Improving your communication skillsCommunication skills are important for everyone. Get some simple tips to help improve yours.

Listening

When people think of communication skills, they usually think about how to make themselves heard and understood – but listening is just as important. Good listening ensures that you don't miss anything, and that the person you're communicating with feels valued and understood. To improve your listening:

  • Don't interrupt people, or try to finish their sentences if they pause.
  • Focus on the person you are talking to: look at them when they speak, and try not to think about other things or be distracted by your surroundings.
  • When the other person is speaking, don't spend the whole time thinking about what you are going to say next. Not only will you miss things, the person talking to you will be able to tell you aren't listening.
  • Check you have understood by putting what you have heard into your own words. It's easy to think you've understood something but come away with a very different idea than the speaker intended.
  • If you don't understand, don't be afraid to say so and ask questions.
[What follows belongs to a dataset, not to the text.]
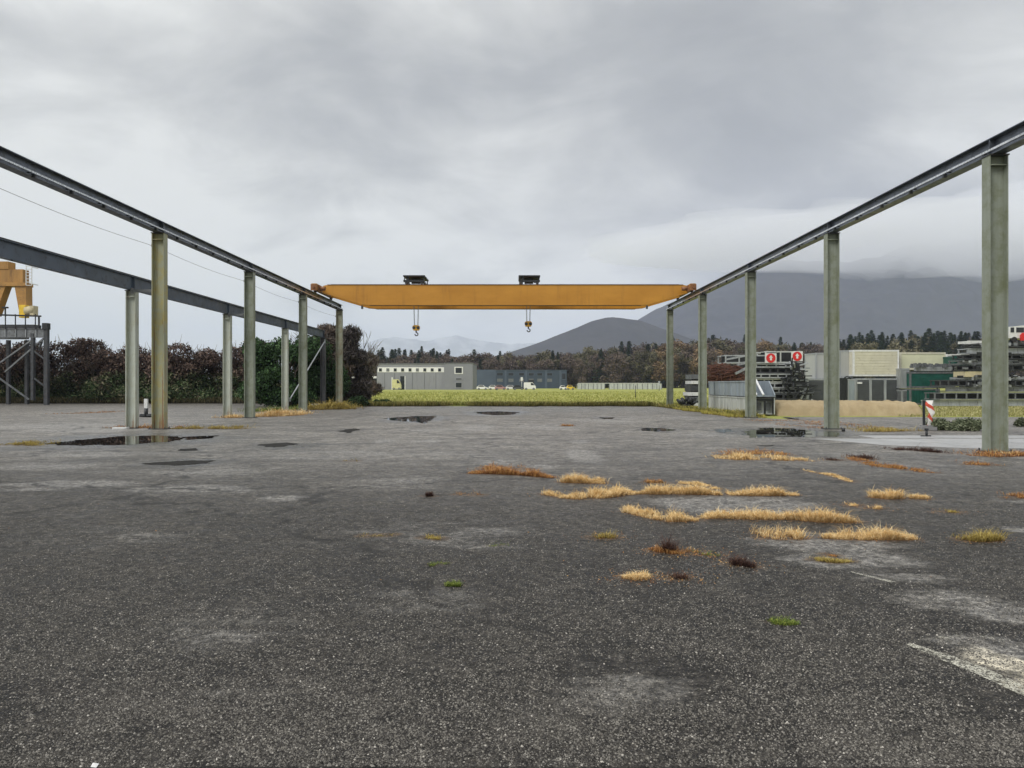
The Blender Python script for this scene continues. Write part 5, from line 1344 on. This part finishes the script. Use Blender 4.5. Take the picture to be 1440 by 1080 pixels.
# verge along the far edge and meadow grass
def scatter(name, n, fx, h, wd, mat, lean=.5, kind='stuff', label=None, cat='grass'):
    P = fx(n); n = len(P); hh = h*(.5+rng.random(n))
    w_ = wd*np.ones(n) if np.isscalar(wd) else wd
    V, rv, hv = blades(n, P, hh, wd, lean)
    o = quads_mesh(name, V, 4, mat, {'rv': rv, 'hv': hv}); return tag(o, label, cat, kind=kind)
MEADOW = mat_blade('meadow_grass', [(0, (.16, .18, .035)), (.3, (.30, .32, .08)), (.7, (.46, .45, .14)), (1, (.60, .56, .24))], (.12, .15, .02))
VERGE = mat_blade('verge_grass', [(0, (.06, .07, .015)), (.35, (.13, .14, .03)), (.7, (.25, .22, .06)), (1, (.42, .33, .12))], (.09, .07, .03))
def fx_meadow(n):
    Y = 58.5+np.abs(rng.random(n)**2.0)*110; px = rng.uniform(478, 1010, n); x = (px-CX)*Y/F
    cl = np.array([noise.noise(Vector((a*.25, b*.12, .5))) for a, b in zip(x, Y)]); k = cl+rng.random(n)*.8 > .12
    return np.stack([x, Y], 1)[k]
scatter('meadow_grass', 60000, fx_meadow, .26, .05, MEADOW, .8, label='yellow green meadow grass beyond the yard')
def fx_verge(n):
    x = rng.uniform(-13.5, 11.6, n); e = np.array([far_edge(a) for a in x]); Y = e-.3+np.abs(rng.normal(size=n))*1.6
    cl = np.array([noise.noise(Vector((a*.5, b*.4, 2.5))) for a, b in zip(x, Y)]); k = cl+rng.random(n)*.7 > .15
    return np.stack([x, Y], 1)[k]
scatter('verge_grass', 34000, fx_verge, .30, .028, VERGE, .7, label='rough grass verge at the far edge of the yard')
def fx_right(n):
    t_ = rng.random(n); x = 10.4+rng.random(n)*1.8; Y = 36.5+t_*19; x = x+np.array([.35*noise.noise(Vector((0, b*.4, 7))) for b in Y])
    k = rng.random(n) < np.clip((Y-34)/12, .25, 1); return np.stack([x, Y], 1)[k]
scatter('verge_grass', 16000, fx_right, .16, .02, mat_blade('yellow_verge', [(0, (.14, .14, .02)), (.5, (.34, .30, .05)), (1, (.50, .42, .12))], (.14, .09, .03)), .9, label='yellowish grass verge under the right columns')
def fx_strip(n): x = rng.uniform(19.5, 42, n); Y = rng.uniform(38, 54, n); return np.stack([x, Y], 1)
scatter('roadside_grass', 22000, fx_strip, .12, .03, mat_blade('roadside', [(0, (.14, .14, .05)), (.4, (.28, .27, .10)), (.8, (.42, .38, .18)), (1, (.55, .5, .3))], (.15, .13, .05)), .8, label='yellow green grass strip before the right stack')
def fx_lit(n):
    x = rng.uniform(10.3, 13.8, n); Y = 27.5+rng.random(n)*7; cl = np.array([noise.noise(Vector((a*1.1, b*.6, 3))) for a, b in zip(x, Y)]); k = cl+rng.random(n)*.5 > .22; return np.stack([x, Y], 1)[k]
scatter('leaf_litter', 2600, fx_lit, .04, .018, RUSTG, 1.6, label='rust coloured leaf litter round the second right column')
def fx_lhedge(n): x = rng.uniform(-50, -15, n); Y = 64.5+rng.random(n)*1.6; return np.stack([x, Y], 1)
scatter('hedge_foot_grass', 22000, fx_lhedge, .45, .04, mat_blade('hedge_foot', [(0, (.03, .03, .015)), (.6, (.07, .07, .03)), (1, (.2, .16, .08))], (.03, .025, .015)), .6, label='dark rough grass at the foot of the left hedge')
# grey green low bushes by the beacon and at the left verge
M_SAGE = mat_leaves('sage_bush_leaves', [(.15, (.04, .05, .03)), (.5, (.09, .11, .06)), (.95, (.22, .23, .15))], patch=1.5)
for (a, b, yb, tp, lb, m, n) in [(1312, 1338, 606, 587, 'low grey green bush right beside the beacon', M_SAGE, 5000), (1338, 1378, 606, 586, 'low grey green bush touching the nearest right column', M_SAGE, 6000), (1424, 1500, 600, 586, 'low bush right of the nearest right column', M_SAGE, 4500),
                                 (495, 516, 572, 556, 'small dark green bush right of the farthest left column', M_IVY, 4500), (516, 545, 571, 561, 'low dark weeds along the far verge, left', M_IVY, 3000)]:
    Y = gy(yb); x0, x1 = wx(a, Y), wx(b, Y); hh = wz(tp, Y); t = thing('low_bush', ((x0+x1)/2, Y, 0), lb, 'bush', 'low bushes at the yard edges')
    bl = [(random.uniform(x0, x1)-(x0+x1)/2, random.uniform(-.3, .4), hh*random.uniform(.25, .55), hh*.5, hh*.5, hh*.42) for k in range(9)]
    V, rv = leaf_cloud(bl, n, .05 if Y < 30 else .11, shell=.2, elong=2.0); quads_mesh('foliage', V, 4, m, {'rv': rv}, t)
    mb = MB()
    for k in range(6): q = random.uniform(x0, x1); mb.tube((q, Y, 0), (q+random.uniform(-.1, .1), Y, hh*.7), .012, 5, .005)
    mb.build('stems', M_BARK, t)
# leaves, twigs and pebbles strewn on the asphalt
def litter(name, n, size, mat, label, fx, flatz=.026):
    P = fx(n); n = len(P); a = rng.random(n)*6.28; s = size*(.4+rng.random(n)); ca, sa = np.cos(a)*s, np.sin(a)*s
    z = flatz+rng.random(n)*size*.3; tz = rng.normal(size=n)*size*.25
    c = np.stack([P[:, 0], P[:, 1], z], 1); u = np.stack([ca, sa, tz], 1); v = np.stack([-sa*.5, ca*.5, -tz*.5], 1)
    V = np.stack([c-u, c+v, c+u, c-v], 1).reshape(-1, 3); return tag(quads_mesh(name, V, 4, mat, {'rv': np.repeat(rng.random(n), 4), 'hv': np.ones(4*n)}), label, 'litter', kind='stuff')
def fx_yard(n):
    py = 600+rng.random(n)**.8*470; Y = CH*F/(py-HY); px = rng.uniform(-100, 1540, n); x = (px-CX)*Y/F
    cl = np.array([noise.noise(Vector((a*.7, b*.7, 9))) for a, b in zip(x, Y)]); k = (cl+rng.random(n)*.6 > .2) & (Y > 5.5+rng.random(n)*4); return np.stack([x, Y], 1)[k]
litter('fallen_leaves', 700, .010, RUSTG, 'tiny brown leaf bits strewn over the asphalt', fx_yard)
def fx_clumps(n):
    idx = rng.integers(0, 34, n); P = []
    for i in idx:
        pts = T[i][0]; j = rng.integers(0, len(pts)-1); a, b = pxo([pts[j], pts[j+1]]); u = rng.random(); P.append((a[0]*(1-u)+b[0]*u+rng.normal()*.16, a[1]*(1-u)+b[1]*u+.05+rng.normal()*.14))
    return np.array(P)
litter('straw_litter', 7000, .007, RUSTG, 'brown plant litter lying round the grass clumps', fx_clumps)
g = N('pale_stone'); oc = g.coord(); nn = g.noise(3, 3, .5, oc); M_STONE = g.set(g.ramp(nn, [(.3, (.22, .21, .2)), (.7, (.6, .58, .54))]), .8)
g2 = N('aggregate_stone'); rvx = g2.attr('rv').outputs['Fac']
M_AGG = g2.set(g2.ramp(rvx, [(0, (.020, .018, .016)), (.35, (.065, .060, .053)), (.78, (.15, .14, .122)), (.97, (.24, .225, .20)), (1, (.50, .47, .42))]), .6, spec=.3)
n = 230000; py = 640+rng.random(n)**.75*445; Y = CH*F/(py-HY); x = (rng.uniform(-90, 1530, n)-CX)*Y/F
cl = np.array([noise.fractal(Vector((a*1.3, b*1.3, 3.3)), .9, 2.1, 4) for a, b in zip(x, Y)]); k = cl+rng.random(n)*1.0 > .22
x, Y = x[k], Y[k]; n = len(x); sz_ = .0026+.0050*rng.random(n)**2.2; a0 = rng.random(n)*6.28
c = np.stack([x, Y, np.full(n, .0195)], 1); qs = []
for k in range(4):
    rr = sz_*(.8+.5*rng.random(n)); qs.append(c+np.stack([np.cos(a0+k*1.571)*rr, np.sin(a0+k*1.571)*rr, np.zeros(n)], 1))
top = c+np.stack([rng.normal(size=n)*sz_*.25, rng.normal(size=n)*sz_*.25, sz_*(.75+.4*rng.random(n))], 1)
V = np.concatenate([np.stack([qs[k], qs[(k+1) % 4], top], 1) for k in range(4)], 1).reshape(-1, 3)
tag(quads_mesh('asphalt_grit', V, 3, M_AGG, {'rv': np.repeat(rng.random(n), 12)}), 'coarse stone grit standing out of the worn asphalt', 'grit', kind='stuff')
xq, yq = wx(132, gy(1086)), gy(1086)
mb = MB(); mb.add([(xq-.014, yq, .022), (xq+.013, yq-.006, .022), (xq+.015, yq+.012, .030), (xq-.010, yq+.010, .034), (xq, yq+.003, .038)], [(0, 1, 2, 3), (0, 1, 4), (1, 2, 4), (2, 3, 4), (3, 0, 4)])
tag(mb.build('paper_scrap', M_CARW), 'scrap of white paper at the bottom left of the asphalt', 'litter')
mb = MB(); Yp = gy(604); mb.box((wx(170, Yp), Yp, .05), (.5, .3, .06), .2, .04); tag(mb.build('flat_white_piece', M_WHITE), 'flat white piece lying left of the nearest pale column', 'debris')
If you keep quiet and hope that all will become clear later, you're likely to get more and more confused.

Speaking

When it's time for you to speak, it's easy to think of it as 'your turn' – but really, speaking is all about helping the other person to listen and understand you. To improve your speaking:

  • Don't speak too quickly: not only can this make you hard to follow, you might find that your brain can't keep up with your mouth and you make mistakes.
  • If you're talking for a long time, make sure you give the other person an opportunity to clear up anything they don't understand and ask questions.
  • Think about what you're saying from the other person's point of view: for example, if you refer to a person they might not know, check whether or not they know who you're talking about before you continue.
  • Pay attention to the person you're talking to so that you can tell if they have something to say or need to end the conversation. Don't force them to interrupt you.

On the phone

  • When you answer the phone, give your name. If you're at work, give the name of the organization you work for as well. This way, the caller will know straight away if they have the wrong number.
  • Remember that the other person can't see you, so they're missing out on a lot of non-verbal communication. Try to speak more slowly and clearly to make up for this.
  • Don't try to do other jobs when you're on the phone. Because your hands and eyes are free, you might feel the urge to do some other simple jobs, like checking your emails, but it's easy to become distracted and miss something if you do this.
  • If you need to spell something out, like your name or a postcode, remember that letters are difficult to hear on the phone. (For example, 'f' and 's' can be hard to tell apart.) Using a spelling alphabet can help with this.
  • Keep useful information, like important phone numbers, close at hand on your desk or wherever you normally take phonecalls. This way you can get them quickly when you're on the phone.

Email

  • Give as much information as you can in the subject line – avoid generic subject lines like 'Hi' or 'Question'. For example, if you want to arrange a meeting, it's better to put something like 'Are you free to meet on the 24th?' than just 'Meeting'.
  • Keep your emails as short as possible, and put the most important information first.
  • Try to reply to your emails as quickly as possible. It's easy to forget about them if you let them sit in your inbox.
  • Always double-check your emails before hitting 'Send'. As well as re-reading what you wrote, make sure that you've included any attachments, and that you're sending it to the right person.
  • If you need to copy someone new in on an email, mention that you have done this in your message so that everyone is aware.
  • Remember that you have no control of where an email ends up once you've sent it: before you hit 'Send', think carefully about what would happen if it ended up in front of the wrong person.